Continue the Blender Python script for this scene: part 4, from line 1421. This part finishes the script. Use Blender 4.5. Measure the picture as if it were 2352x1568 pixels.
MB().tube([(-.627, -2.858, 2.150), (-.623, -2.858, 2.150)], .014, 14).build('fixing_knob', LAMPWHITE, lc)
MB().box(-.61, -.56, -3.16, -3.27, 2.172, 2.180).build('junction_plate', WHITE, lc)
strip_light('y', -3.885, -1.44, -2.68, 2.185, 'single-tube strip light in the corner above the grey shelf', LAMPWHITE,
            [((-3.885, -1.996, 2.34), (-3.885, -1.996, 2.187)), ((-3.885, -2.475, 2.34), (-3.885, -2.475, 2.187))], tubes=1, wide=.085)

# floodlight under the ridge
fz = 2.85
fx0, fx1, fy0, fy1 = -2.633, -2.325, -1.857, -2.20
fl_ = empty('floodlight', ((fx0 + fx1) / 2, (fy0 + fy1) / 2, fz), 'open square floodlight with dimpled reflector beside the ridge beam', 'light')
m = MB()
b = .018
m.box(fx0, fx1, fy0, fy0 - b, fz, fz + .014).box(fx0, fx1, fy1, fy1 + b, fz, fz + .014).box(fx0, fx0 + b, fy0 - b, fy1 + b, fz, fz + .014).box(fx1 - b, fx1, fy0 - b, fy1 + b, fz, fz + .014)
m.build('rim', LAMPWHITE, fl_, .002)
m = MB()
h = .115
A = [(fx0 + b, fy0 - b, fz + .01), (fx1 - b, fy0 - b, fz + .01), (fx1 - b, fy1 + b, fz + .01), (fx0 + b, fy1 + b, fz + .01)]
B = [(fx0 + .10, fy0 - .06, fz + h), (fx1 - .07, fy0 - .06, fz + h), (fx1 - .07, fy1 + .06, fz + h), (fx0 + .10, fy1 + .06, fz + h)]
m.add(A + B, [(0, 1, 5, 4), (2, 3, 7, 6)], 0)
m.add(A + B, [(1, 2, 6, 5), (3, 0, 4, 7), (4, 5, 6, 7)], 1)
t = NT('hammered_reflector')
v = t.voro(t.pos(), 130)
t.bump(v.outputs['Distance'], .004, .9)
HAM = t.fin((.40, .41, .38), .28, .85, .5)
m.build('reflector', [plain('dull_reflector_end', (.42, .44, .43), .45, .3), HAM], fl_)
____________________
Return the full listing, character for character.

▶ **Answer to the task**:
Continue the Blender Python script for this scene: part 4, from line 1421. This part finishes the script. Use Blender 4.5. Measure the picture as if it were 2352x1568 pixels.
MB().tube([(-.627, -2.858, 2.150), (-.623, -2.858, 2.150)], .014, 14).build('fixing_knob', LAMPWHITE, lc)
MB().box(-.61, -.56, -3.16, -3.27, 2.172, 2.180).build('junction_plate', WHITE, lc)
strip_light('y', -3.885, -1.44, -2.68, 2.185, 'single-tube strip light in the corner above the grey shelf', LAMPWHITE,
            [((-3.885, -1.996, 2.34), (-3.885, -1.996, 2.187)), ((-3.885, -2.475, 2.34), (-3.885, -2.475, 2.187))], tubes=1, wide=.085)

# floodlight under the ridge
fz = 2.85
fx0, fx1, fy0, fy1 = -2.633, -2.325, -1.857, -2.20
fl_ = empty('floodlight', ((fx0 + fx1) / 2, (fy0 + fy1) / 2, fz), 'open square floodlight with dimpled reflector beside the ridge beam', 'light')
m = MB()
b = .018
m.box(fx0, fx1, fy0, fy0 - b, fz, fz + .014).box(fx0, fx1, fy1, fy1 + b, fz, fz + .014).box(fx0, fx0 + b, fy0 - b, fy1 + b, fz, fz + .014).box(fx1 - b, fx1, fy0 - b, fy1 + b, fz, fz + .014)
m.build('rim', LAMPWHITE, fl_, .002)
m = MB()
h = .115
A = [(fx0 + b, fy0 - b, fz + .01), (fx1 - b, fy0 - b, fz + .01), (fx1 - b, fy1 + b, fz + .01), (fx0 + b, fy1 + b, fz + .01)]
B = [(fx0 + .10, fy0 - .06, fz + h), (fx1 - .07, fy0 - .06, fz + h), (fx1 - .07, fy1 + .06, fz + h), (fx0 + .10, fy1 + .06, fz + h)]
m.add(A + B, [(0, 1, 5, 4), (2, 3, 7, 6)], 0)
m.add(A + B, [(1, 2, 6, 5), (3, 0, 4, 7), (4, 5, 6, 7)], 1)
t = NT('hammered_reflector')
v = t.voro(t.pos(), 130)
t.bump(v.outputs['Distance'], .004, .9)
HAM = t.fin((.40, .41, .38), .28, .85, .5)
m.build('reflector', [plain('dull_reflector_end', (.42, .44, .43), .45, .3), HAM], fl_)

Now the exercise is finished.